Internationally, community engagement was increasingly being viewed as scholarship, Pienaar said. Consequently, UNISA’s definition embraced research and teaching involving external communities.
These activities addressed socio-economic imperatives for South Africa and Africa while enriching the university's teaching, learning and research objectives.

Pienaar said the huge distance learning university – it has 350,000 students across Africa – recently became the first in South Africa to take community engagement to the next level by earmarking R37 million (US$4 million) to boost education and teaching in 130 projects across the country.

The move was aimed at "making a real impact" on the lives of different communities. One initiative is the 500 Schools Project, through which a 10-strong department multidisciplinary team is researching South Africa's underperforming schools and developing targeted interventions to boost the quality of basic education.

Pienaar told the seminar that studies conducted in France five years ago showed that the most prolific researchers were those who had the highest levels of public interaction and engagement.

This acutely highlighted the relevance of community engagement which, she stressed, involved scholarship and not public relations. It was an essential issue, not a luxury.

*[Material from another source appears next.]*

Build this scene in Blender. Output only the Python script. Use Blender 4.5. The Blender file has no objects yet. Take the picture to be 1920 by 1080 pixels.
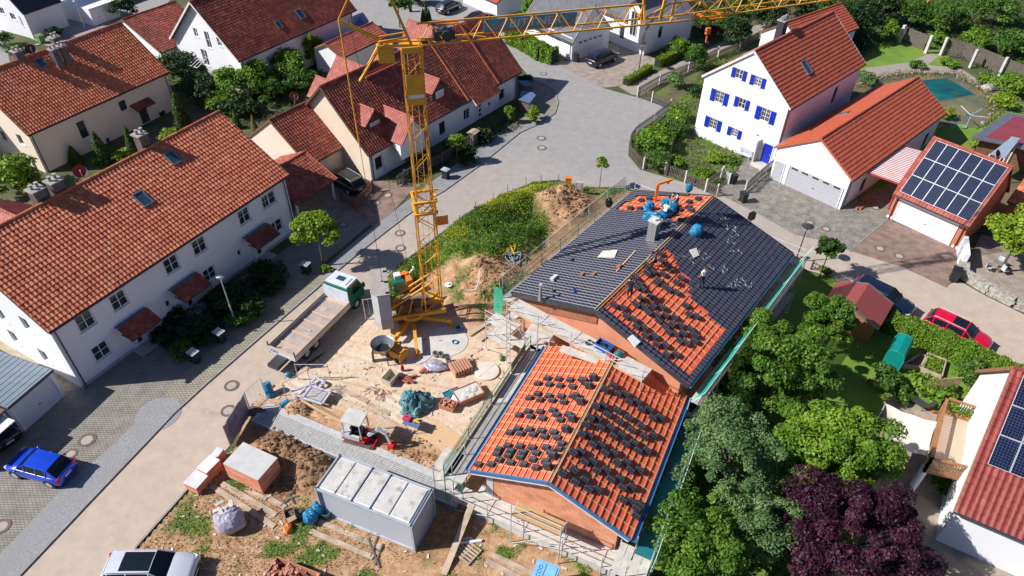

At the international level, Pienaar explained, UNESCO viewed sustainable development as the core of higher education. Consequently, UNISA was committed to placing sustainability and governance on its institutional agenda.

These incorporated the commitments to the Millennium Development Goals and the King III Report on corporate governance in South Africa. UNISA was engaging with Statistics South Africa to establish clear, measurable targets for its community engagements.

"Becoming the African university serving humanity can only be realised if we move past the isolation and insulation of life in academia to break down the walls that separate us from society," Pienaar said.

In a nutshell, community engagement should assist universities to perform their core functions in a more meaningful way.